We're halfway into the release of the 52 new comics relaunched at #1 by DC Comics, a move designed not only to refresh the books but to invite new readers into the superhero comics audience. But are the books really accessible to new readers?

If you're a long-time reader of superhero comics, it can be difficult to look at the books without the baggage -- and knowledge -- you've acquired over the years, which is why ComicsAlliance reached out to Carolyn Main, a cartoonist and the creator of the extremely NSFW comic Sex Wizards, for her impressions. As someone who works within the world of comics, is largely unfamiliar with superhero titles, and almost impossible to faze with racy content, we were curious about what Main would take away from some of the new 52. What she sent us back was both insightful and totally hilarious, complete with original cartoons that expressed her feelings about the debut issues of Animal Man, Batwing, and yes, Hawk and Dove.As Main explained:

I am mostly a cartoonist for a living, and yet, I am rather terribly read in my field. I've read the emotional graphic novels, all the classic Sunday Funnies, and stared deeply into many an "Art." But I've read very few mainstream super-hero comics, and never a new one that had just hit the shelves.

In order to read the new DC reboots, I headed over to my favorite local comic shop, Cosmic Monkey Comics, and then sat down on the couch with three #1 issues in one hand, and beer glistening in the other. The results were, chronologically, bad, good, and mediocre.

First up was my comic proprietor's vote for The Most Terrible of the Re-Births: Hawk and Dove #1:

So, it turns out, there's this guy named Hawk, and he's a superhero having a bad time because the idiots in the superhero government gave him a bad bird partner, and, it's a WOMAN! And, damn those women, because they make terrible Super Doves. They are too busy all flying in the sky and steering the plane's wing, while she should be helping to beat up a zombie assassin terrorist clone. Hawk wanted help beating up all the guys, but the stupid Lady Dove driver can't drive, and so they chipped the phallic of monuments, the Washington monument, and America cried a stoic tear that day.

That comic was really no fun to read. I'm saying, like only 3 percent fun. Hawk is a weird dick, and even though this was issue number one of an assuredly new universe, page 17 was as incomprehensible as that one terrible soap opera with the living dolls and witches (Passions) but not quite as hilarious. With the art, and I can fully see where Rob Liefeld gets his whole reputation, but the art at least does justice to the story. The story in which, if I've gotten this right: Bird People are kind of air marshals sometimes, and have many emotional problems concerning their brothers and or lady birds.

Also of note about the artwork/storyline? Everybody in this new DC universe has a left eye that is placed, in the skull, just about one inch higher than the right.

Verdict: I would not choose buy this book again with my three dollars in real life or online.


Next up, was my shopkeep's recommendation for the best-received new DC book, Animal Man #1.

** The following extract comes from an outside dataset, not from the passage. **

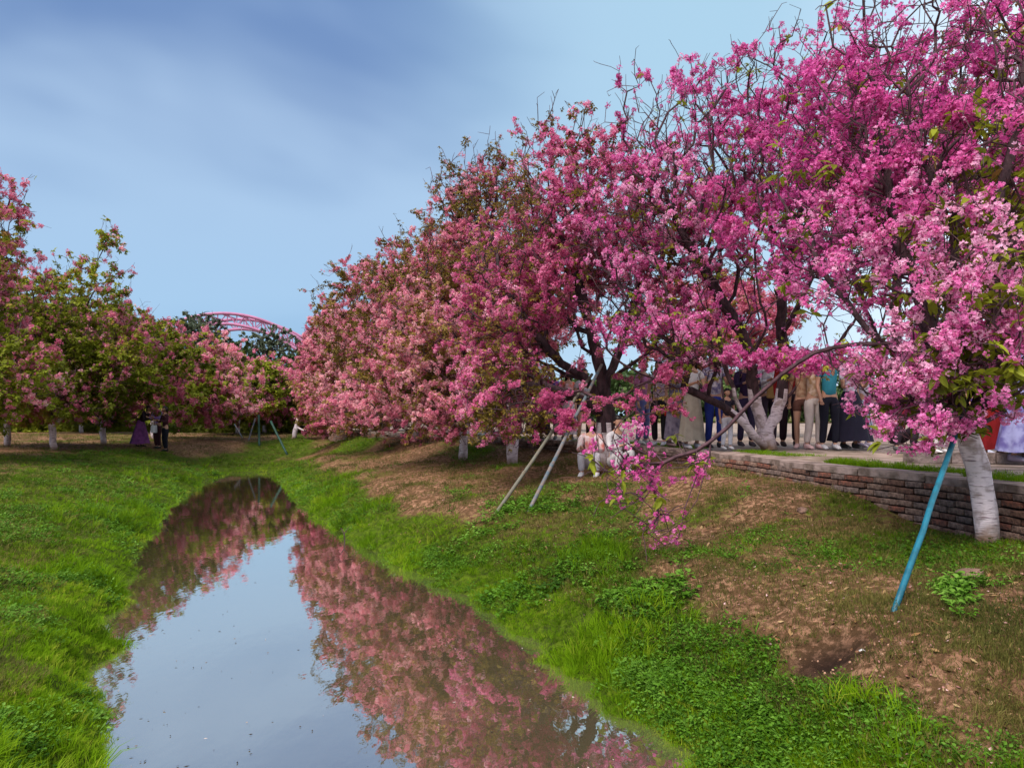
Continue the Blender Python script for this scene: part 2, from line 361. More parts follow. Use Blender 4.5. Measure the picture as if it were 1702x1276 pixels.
# ------------------------------------------------------------------ instanced detail sources
def srccol(name, objs):
    c = bpy.data.collections.new(name)
    for o in objs: c.objects.link(o)
    return c
def rawobj(name, g, mats):
    me = bpy.data.meshes.new(name); me.from_pydata(g.v, [], g.f); me.polygons.foreach_set('material_index', g.m)
    for m in mats: me.materials.append(m)
    return bpy.data.objects.new(name, me)
def rv():
    a = np.array([random.gauss(0, 1) for _ in range(3)]); return a / np.linalg.norm(a)
def flower(g, c, ax_, r, mi=0, cal=1, simple=False):
    u = np.cross(ax_, [0.3, 0.5, 0.8]); u /= np.linalg.norm(u); w = np.cross(ax_, u); ph = random.uniform(0, 6.3); cup = random.uniform(0.15, 0.75)
    for k in range(5):
        a = ph + k * 1.2566
        d = math.cos(a) * u + math.sin(a) * w; s = -math.sin(a) * u + math.cos(a) * w
        tip = c + r * (d * 1.0 + ax_ * cup); mid = c + r * 0.62 * (d + ax_ * cup * 0.9)
        g.add([c, mid + s * r * 0.36, tip, mid - s * r * 0.36], [(0, 1, 2, 3)] if not simple else [(0, 1, 2), (0, 2, 3)][:2], mi)
    if cal: g.add([c - ax_ * r * 0.75, c + u * r * 0.2, c - u * r * 0.1 + w * r * 0.17, c - u * r * 0.1 - w * r * 0.17], [(0, 1, 2), (0, 2, 3), (0, 3, 1)], 1)
def cluster(R_, nf, fr_, petal, cal=1):
    g = Geo()
    for _ in range(nf):
        d = rv(); d[2] = d[2] * 0.8 - 0.1; flower(g, d * R_ * random.uniform(0.45, 1.0), (d + rv() * 0.35) / np.linalg.norm(d + rv() * 0.01), fr_ * random.uniform(0.8, 1.15), 0, cal)
    return rawobj('blossom_cluster', g, [petal, M_calyx])
col_near = srccol('near_pink', [cluster(0.034, 6, 0.0170, M_petal) for _ in range(6)])
col_pink = srccol('mid_pink', [cluster(0.062, 13, 0.023, M_petal) for _ in range(6)])
M_petal3 = leafmat('petal_rose', [(0, (0.50, 0.065, 0.21)), (0.4, (0.74, 0.16, 0.36)), (0.8, (0.86, 0.30, 0.50)), (1, (0.92, 0.52, 0.63))], 0.48)
col_rose = srccol('mid_rose', [cluster(0.062, 12, 0.023, M_petal3) for _ in range(6)])
col_salm = srccol('mid_salmon', [cluster(0.065, 11, 0.025, M_petal2, 0) for _ in range(6)])
def leafgeo(g, base, d, up, L, W):
    s = np.cross(d, up); s /= np.linalg.norm(s) + 1e-9; n_ = np.cross(s, d)
    droop = random.uniform(0.05, 0.35) * L
    p = [base, base + d * L * 0.35 + s * W + n_ * W * 0.35, base + d * L * 0.35, base + d * L * 0.35 - s * W + n_ * W * 0.35,
         base + d * L * 0.72 + s * W * 0.75 + n_ * W * 0.2 - up * droop * 0.4, base + d * L * 0.72 - up * droop * 0.5, base + d * L * 0.72 - s * W * 0.75 + n_ * W * 0.2 - up * droop * 0.4,
         base + d * L - up * droop]
    g.add(p, [(0, 1, 2), (0, 2, 3), (1, 4, 5, 2), (2, 5, 6, 3), (4, 7, 5), (5, 7, 6)])
def leafcl(nl, L, W, m):
    g = Geo()
    for _ in range(nl):
        d = rv(); d[2] = -abs(d[2]) * 0.5 + 0.1; d /= np.linalg.norm(d); leafgeo(g, d * 0.01, d, np.array([0, 0, 1.0]), L * random.uniform(0.7, 1.15), W)
    return rawobj('leaf_spray', g, [m])
col_leafn = srccol('near_leaves', [leafcl(4, 0.105, 0.022, M_leaf) for _ in range(5)])
col_leaf = srccol('green_leaves', [leafcl(6, 0.11, 0.026, M_leaf) for _ in range(5)])
col_leafb = srccol('bronze_leaves', [leafcl(6, 0.10, 0.024, M_leafb) for _ in range(5)])
col_leafg = srccol('grey_leaves', [leafcl(9, 0.30, 0.09, M_leafg) for _ in range(5)])
col_leafd = srccol('far_leaves', [leafcl(9, 0.40, 0.12, M_leafd) for _ in range(5)])

_groups = {}
def scatter_group(col_):
    if col_.name in _groups: return _groups[col_.name]
    ng = bpy.data.node_groups.new('scatter_' + col_.name, 'GeometryNodeTree')
    ng.interface.new_socket('Geometry', in_out='INPUT', socket_type='NodeSocketGeometry')
    ng.interface.new_socket('Geometry', in_out='OUTPUT', socket_type='NodeSocketGeometry')
    gi = ng.nodes.new('NodeGroupInput'); go = ng.nodes.new('NodeGroupOutput')
    ip = ng.nodes.new('GeometryNodeInstanceOnPoints'); ci = ng.nodes.new('GeometryNodeCollectionInfo')
    ci.inputs['Collection'].default_value = col_; ci.inputs['Separate Children'].default_value = True; ci.inputs['Reset Children'].default_value = True
    def na(nm, ty):
        x = ng.nodes.new('GeometryNodeInputNamedAttribute'); x.data_type = ty; x.inputs['Name'].default_value = nm; return x.outputs[0]
    L = ng.links.new
    L(gi.outputs[0], ip.inputs['Points']); L(ci.outputs[0], ip.inputs['Instance']); ip.inputs['Pick Instance'].default_value = True
    L(na('idx', 'INT'), ip.inputs['Instance Index']); L(na('rot', 'FLOAT_VECTOR'), ip.inputs['Rotation']); L(na('scl', 'FLOAT'), ip.inputs['Scale'])
    L(ip.outputs[0], go.inputs[0]); _groups[col_.name] = ng
    return ng
def scatter(name, pts, rot, scl, tint, col_, parent=None):
    me = bpy.data.meshes.new(name); n = len(pts)
    me.vertices.add(n); me.vertices.foreach_set('co', np.asarray(pts, np.float32).ravel())
    me.attributes.new('rot', 'FLOAT_VECTOR', 'POINT').data.foreach_set('vector', np.asarray(rot, np.float32).ravel())
    me.attributes.new('scl', 'FLOAT', 'POINT').data.foreach_set('value', np.asarray(scl, np.float32))
    me.attributes.new('tint', 'FLOAT', 'POINT').data.foreach_set('value', np.clip(tint, 0, 1).astype(np.float32))
    me.attributes.new('idx', 'INT', 'POINT').data.foreach_set('value', rng.integers(0, len(col_.objects), n).astype(np.int32))
    o = link(name, me, parent); md = o.modifiers.new('scatter', 'NODES'); md.node_group = scatter_group(col_)
    o['kind'] = 'stuff'
    return o

# ------------------------------------------------------------------ trees
def wav3(p, s, seed, n=8):
    r = np.random.default_rng(seed); o = np.zeros(len(p))
    for _ in range(n):
        k = r.normal(size=3); k = k / np.linalg.norm(k) * s * r.uniform(0.6, 1.6); o += np.sin(p @ k + r.uniform(0, 6.28))
    return o / math.sqrt(n / 2)
def blob_pts(r, blobs, seed):
    out = []
    for c, rad, n in blobs:
        d = r.normal(size=(n, 3)); d /= np.linalg.norm(d, axis=1)[:, None]
        u = r.uniform(size=n) ** 0.42
        lump = 1 + 0.13 * wav3(d, 3.2, seed) + 0.06 * wav3(d, 8, seed + 1)
        out.append(np.asarray(c) + d * np.asarray(rad) * (u * lump)[:, None])
    return np.concatenate(out)
def poly_resample(pl, step, r, jit):
    pl = np.asarray(pl, float); seg = np.linalg.norm(np.diff(pl, axis=0), axis=1); L = np.r_[0, np.cumsum(seg)]
    # catmull-rom through the points
    n = max(3, int(L[-1] / step)); s = np.linspace(0, L[-1], n)[1:]; out = []
    for q in s:
        i = min(np.searchsorted(L, q, 'right') - 1, len(pl) - 2); u = (q - L[i]) / max(seg[i], 1e-6)
        p0 = pl[max(i - 1, 0)]; p1 = pl[i]; p2 = pl[i + 1]; p3 = pl[min(i + 2, len(pl) - 1)]
        out.append(0.5 * (2 * p1 + (p2 - p0) * u + (2 * p0 - 5 * p1 + 4 * p2 - p3) * u * u + (3 * p1 - p0 - 3 * p2 + p3) * u ** 3))
    out = np.array(out); out[:-1] += r.normal(size=out[:-1].shape) * jit
    return out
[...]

So this supposed "Animal Man," he is kinda like Mickey Rourke, if Mickey had mad shamanic skills. Travel Forman's spare and emotive art provided a comic and lush landscape for Tarzan of the Hipsters. Animal Man is often way pretty to look at. However, I find it odd that the Man of Animals has to fully dunk himself into an awkward suit that seems to give him access to the collective unconscious. While I hated how his suit had a built in head band (ugh), I really appreciated seeing Dark Horse Editor Scott Allie posing as a doctor on on page 13. The book's dream sequence is beautiful, as if if Hayao Miyazaki and David Lynch made a 'zine together in art school.

This comic made sense to the new reader, had style, magic, and an awareness that accurately references the last ten years of pop culture on the West Coast.

Verdict: I will continue reading it, and would pay three real or online dollars for it.


Finally, I read Batwing #1:

DC says this is the African Batman, so, you know, Africa. Apparently in Africa, the police get to wear berets, which are cool. And since American Batman is a millionaire with a plane, he hops on by to check how the franchise is going, and help Batwing do some CSI on the systematic massacres that have been happening lately in Batwing's Bat Zone. And the bat people, they stare at computer screens together, and have feelings about crime.


Batman has the strength of being the name brand DC character that any old dope, me included, is intimately familiar with. Batwing, with the power of "bats" and also sleuthing, has his work cut out for him, because there are massacres happening all the time around him.

The art was serviceable, if always kind of blurry. The writing seems like, best case scenario, it could be going somewhere fun. As a brand-new issue to a brand-new reader, it always made sense.

Verdict: I might keep reading it, but I would not buy it for three dollars. Probably I would pay one and a half online dollars for it, or I would read it if my friend had it in the bathroom.